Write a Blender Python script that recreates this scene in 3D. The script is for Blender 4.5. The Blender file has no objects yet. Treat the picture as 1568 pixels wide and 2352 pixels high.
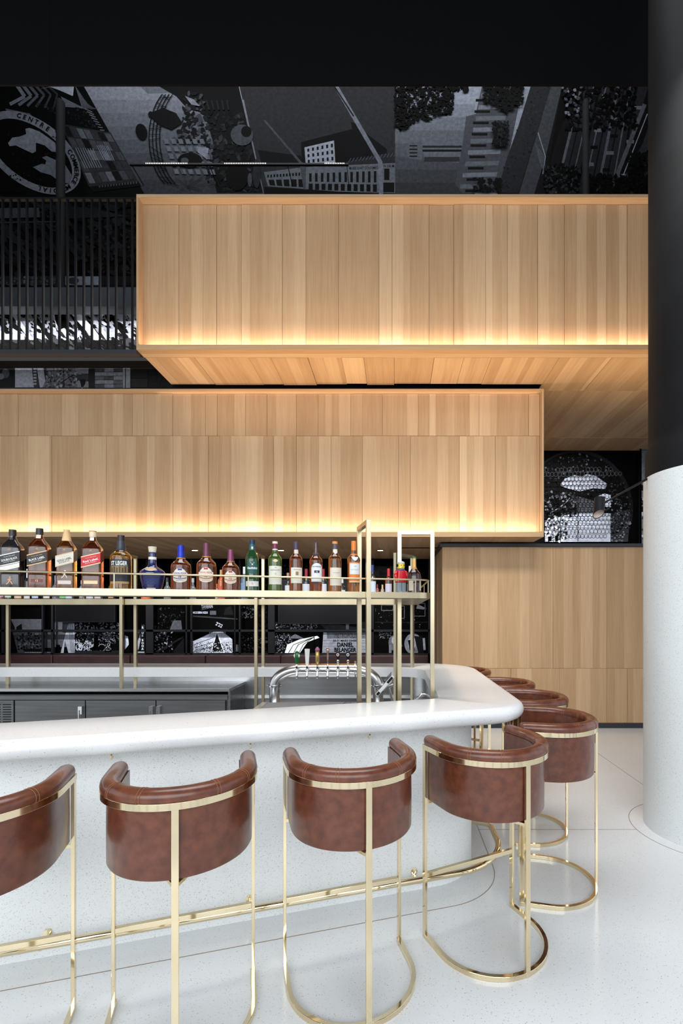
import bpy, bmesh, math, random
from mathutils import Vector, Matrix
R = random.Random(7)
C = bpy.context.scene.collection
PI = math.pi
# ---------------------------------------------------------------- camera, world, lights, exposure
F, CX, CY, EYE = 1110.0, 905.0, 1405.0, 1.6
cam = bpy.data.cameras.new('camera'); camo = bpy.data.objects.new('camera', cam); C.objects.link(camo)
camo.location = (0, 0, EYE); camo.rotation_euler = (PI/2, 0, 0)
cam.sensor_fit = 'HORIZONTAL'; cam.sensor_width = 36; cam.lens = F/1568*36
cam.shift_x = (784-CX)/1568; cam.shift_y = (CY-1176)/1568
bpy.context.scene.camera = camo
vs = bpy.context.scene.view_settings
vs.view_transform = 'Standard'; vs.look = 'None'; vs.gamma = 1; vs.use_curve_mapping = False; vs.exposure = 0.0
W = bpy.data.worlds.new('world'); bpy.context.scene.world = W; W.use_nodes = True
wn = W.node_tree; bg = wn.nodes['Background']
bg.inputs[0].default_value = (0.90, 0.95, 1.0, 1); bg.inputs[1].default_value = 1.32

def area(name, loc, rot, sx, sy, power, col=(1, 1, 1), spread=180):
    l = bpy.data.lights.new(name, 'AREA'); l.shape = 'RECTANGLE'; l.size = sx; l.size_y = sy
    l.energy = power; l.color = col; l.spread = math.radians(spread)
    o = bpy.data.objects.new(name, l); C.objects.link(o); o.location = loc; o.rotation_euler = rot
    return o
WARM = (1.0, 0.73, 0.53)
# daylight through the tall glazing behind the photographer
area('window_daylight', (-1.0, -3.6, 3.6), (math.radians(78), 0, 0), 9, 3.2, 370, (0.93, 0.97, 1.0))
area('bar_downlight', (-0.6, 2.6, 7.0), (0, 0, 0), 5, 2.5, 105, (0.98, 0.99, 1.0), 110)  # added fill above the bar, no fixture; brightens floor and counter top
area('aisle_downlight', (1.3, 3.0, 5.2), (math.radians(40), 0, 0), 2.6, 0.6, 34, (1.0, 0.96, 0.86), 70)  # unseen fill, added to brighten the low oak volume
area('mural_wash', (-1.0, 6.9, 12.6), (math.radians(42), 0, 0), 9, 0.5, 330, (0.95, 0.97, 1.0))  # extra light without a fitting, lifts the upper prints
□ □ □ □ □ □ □
* WHAT THE TASK ASKS: Copy each line above that contains the string "objects".

* ANSWER TO THE EXERCISE:
Write a Blender Python script that recreates this scene in 3D. The script is for Blender 4.5. The Blender file has no objects yet. Treat the picture as 1568 pixels wide and 2352 pixels high.
cam = bpy.data.cameras.new('camera'); camo = bpy.data.objects.new('camera', cam); C.objects.link(camo)
    o = bpy.data.objects.new(name, l); C.objects.link(o); o.location = loc; o.rotation_euler = rot